### What is expected
Return the lines where the word "Python" occurs.

### Data to process

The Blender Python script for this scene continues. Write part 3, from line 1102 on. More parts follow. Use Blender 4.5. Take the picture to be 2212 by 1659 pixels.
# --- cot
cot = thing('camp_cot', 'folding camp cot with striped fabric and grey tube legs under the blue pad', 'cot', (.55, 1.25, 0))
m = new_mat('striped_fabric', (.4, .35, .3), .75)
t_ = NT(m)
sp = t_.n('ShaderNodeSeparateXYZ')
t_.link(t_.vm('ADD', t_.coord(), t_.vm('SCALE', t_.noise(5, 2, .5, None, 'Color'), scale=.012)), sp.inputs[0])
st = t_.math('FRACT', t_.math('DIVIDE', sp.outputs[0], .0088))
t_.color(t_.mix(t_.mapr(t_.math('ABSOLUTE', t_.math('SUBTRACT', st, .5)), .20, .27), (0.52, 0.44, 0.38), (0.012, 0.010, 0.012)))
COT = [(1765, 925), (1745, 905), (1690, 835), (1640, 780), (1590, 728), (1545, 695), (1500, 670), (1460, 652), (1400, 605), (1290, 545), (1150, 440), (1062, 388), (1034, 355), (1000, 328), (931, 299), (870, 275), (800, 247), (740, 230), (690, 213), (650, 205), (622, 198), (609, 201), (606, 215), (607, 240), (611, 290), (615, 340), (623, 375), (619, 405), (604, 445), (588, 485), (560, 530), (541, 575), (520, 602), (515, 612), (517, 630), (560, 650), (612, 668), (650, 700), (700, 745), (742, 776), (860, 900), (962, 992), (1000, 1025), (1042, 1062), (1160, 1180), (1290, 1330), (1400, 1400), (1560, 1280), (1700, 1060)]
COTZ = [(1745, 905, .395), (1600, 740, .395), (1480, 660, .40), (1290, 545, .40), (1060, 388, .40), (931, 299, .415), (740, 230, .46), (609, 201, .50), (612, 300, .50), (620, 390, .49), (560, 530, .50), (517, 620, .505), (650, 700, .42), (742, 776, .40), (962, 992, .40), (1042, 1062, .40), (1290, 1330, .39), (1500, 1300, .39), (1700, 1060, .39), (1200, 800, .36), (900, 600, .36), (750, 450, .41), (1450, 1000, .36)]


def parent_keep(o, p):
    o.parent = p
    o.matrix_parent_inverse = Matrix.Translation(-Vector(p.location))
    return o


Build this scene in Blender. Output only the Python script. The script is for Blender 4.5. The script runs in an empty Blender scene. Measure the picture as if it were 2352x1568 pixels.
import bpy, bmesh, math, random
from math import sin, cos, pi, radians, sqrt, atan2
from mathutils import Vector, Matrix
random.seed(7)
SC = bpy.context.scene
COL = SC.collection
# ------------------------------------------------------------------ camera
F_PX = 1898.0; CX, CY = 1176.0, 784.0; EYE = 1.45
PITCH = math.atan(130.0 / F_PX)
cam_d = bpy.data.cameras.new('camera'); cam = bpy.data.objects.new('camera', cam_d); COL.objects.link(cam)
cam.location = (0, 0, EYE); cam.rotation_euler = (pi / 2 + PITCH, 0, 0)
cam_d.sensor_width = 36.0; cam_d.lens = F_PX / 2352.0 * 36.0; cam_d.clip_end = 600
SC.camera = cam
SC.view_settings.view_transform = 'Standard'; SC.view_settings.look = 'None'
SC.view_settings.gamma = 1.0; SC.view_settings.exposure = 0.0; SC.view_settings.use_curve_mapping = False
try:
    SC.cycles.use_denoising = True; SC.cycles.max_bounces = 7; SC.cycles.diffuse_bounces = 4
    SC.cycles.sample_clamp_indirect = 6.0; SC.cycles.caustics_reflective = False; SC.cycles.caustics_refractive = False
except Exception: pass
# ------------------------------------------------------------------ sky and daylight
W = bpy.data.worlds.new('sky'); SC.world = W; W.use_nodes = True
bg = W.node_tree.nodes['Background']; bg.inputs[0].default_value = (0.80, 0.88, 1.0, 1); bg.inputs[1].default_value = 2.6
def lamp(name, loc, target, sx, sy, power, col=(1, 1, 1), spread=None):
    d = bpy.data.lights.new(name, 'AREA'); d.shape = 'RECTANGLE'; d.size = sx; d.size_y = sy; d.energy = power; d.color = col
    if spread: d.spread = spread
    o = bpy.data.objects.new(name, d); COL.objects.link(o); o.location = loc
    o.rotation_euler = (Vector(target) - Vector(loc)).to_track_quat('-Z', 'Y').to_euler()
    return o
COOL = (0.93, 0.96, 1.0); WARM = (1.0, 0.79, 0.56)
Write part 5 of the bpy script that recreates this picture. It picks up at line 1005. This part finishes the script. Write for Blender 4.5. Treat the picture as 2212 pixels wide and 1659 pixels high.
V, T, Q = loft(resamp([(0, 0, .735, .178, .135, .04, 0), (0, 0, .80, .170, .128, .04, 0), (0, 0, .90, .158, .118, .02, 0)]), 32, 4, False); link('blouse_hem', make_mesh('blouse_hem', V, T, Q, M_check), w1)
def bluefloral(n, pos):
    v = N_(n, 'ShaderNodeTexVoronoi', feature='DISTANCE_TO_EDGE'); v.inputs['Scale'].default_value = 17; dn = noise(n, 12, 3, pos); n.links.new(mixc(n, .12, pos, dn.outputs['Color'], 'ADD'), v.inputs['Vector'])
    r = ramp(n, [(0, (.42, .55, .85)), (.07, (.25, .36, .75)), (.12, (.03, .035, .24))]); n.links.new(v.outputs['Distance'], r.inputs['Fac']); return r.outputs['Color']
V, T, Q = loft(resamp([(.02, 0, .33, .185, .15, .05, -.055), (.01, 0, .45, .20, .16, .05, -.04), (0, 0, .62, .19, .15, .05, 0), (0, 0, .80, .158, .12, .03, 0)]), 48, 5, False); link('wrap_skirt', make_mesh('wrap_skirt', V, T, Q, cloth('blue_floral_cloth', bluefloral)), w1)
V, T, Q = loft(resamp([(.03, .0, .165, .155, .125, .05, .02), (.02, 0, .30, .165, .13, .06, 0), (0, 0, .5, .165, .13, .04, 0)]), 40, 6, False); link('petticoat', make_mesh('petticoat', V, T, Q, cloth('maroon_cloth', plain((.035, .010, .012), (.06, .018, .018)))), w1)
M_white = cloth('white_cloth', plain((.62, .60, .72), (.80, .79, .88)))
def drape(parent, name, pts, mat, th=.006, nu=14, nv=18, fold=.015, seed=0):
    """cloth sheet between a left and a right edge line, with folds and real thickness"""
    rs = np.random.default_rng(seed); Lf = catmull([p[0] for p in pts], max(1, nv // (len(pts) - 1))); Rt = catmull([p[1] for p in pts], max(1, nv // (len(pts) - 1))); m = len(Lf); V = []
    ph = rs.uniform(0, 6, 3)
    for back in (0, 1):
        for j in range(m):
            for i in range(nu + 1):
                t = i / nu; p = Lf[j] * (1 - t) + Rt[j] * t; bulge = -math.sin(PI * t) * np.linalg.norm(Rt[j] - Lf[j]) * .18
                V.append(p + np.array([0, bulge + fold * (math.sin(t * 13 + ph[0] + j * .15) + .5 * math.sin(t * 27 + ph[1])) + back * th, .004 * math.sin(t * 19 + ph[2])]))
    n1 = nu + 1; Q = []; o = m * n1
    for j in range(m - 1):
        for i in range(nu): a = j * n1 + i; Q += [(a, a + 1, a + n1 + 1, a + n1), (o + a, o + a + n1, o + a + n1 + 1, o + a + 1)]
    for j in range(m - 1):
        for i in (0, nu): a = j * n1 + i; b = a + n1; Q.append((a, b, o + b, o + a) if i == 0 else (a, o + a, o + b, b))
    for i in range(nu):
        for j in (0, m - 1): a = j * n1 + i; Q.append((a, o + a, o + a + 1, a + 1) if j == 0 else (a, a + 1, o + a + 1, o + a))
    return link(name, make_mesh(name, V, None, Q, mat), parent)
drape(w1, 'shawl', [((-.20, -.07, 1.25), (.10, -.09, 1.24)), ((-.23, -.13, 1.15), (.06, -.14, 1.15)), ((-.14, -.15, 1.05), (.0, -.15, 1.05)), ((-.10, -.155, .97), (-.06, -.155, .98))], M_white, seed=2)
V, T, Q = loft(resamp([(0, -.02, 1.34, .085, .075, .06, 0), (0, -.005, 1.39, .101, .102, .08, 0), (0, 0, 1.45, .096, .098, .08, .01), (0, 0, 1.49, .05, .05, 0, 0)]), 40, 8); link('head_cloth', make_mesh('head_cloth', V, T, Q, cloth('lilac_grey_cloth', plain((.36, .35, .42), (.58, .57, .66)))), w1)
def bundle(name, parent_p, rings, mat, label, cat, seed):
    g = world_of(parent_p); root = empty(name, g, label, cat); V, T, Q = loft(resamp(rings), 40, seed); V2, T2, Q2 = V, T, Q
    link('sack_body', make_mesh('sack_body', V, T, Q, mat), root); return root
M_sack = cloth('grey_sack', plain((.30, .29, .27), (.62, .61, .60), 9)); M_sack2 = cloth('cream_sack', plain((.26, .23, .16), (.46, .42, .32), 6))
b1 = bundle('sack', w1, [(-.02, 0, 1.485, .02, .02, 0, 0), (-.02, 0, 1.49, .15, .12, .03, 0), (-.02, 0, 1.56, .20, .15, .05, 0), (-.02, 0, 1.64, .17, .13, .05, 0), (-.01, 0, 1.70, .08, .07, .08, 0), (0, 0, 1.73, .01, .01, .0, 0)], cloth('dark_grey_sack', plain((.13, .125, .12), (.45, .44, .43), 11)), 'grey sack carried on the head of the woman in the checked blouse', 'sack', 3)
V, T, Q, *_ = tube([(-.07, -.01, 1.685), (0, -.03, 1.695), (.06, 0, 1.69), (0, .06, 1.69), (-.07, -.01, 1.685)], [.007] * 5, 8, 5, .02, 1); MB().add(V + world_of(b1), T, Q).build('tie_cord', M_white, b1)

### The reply
The Blender Python script for this scene continues. Write part 3, from line 1102 on. More parts follow. Use Blender 4.5. Take the picture to be 2212 by 1659 pixels.
Build this scene in Blender. Output only the Python script. The script is for Blender 4.5. The script runs in an empty Blender scene. Measure the picture as if it were 2352x1568 pixels.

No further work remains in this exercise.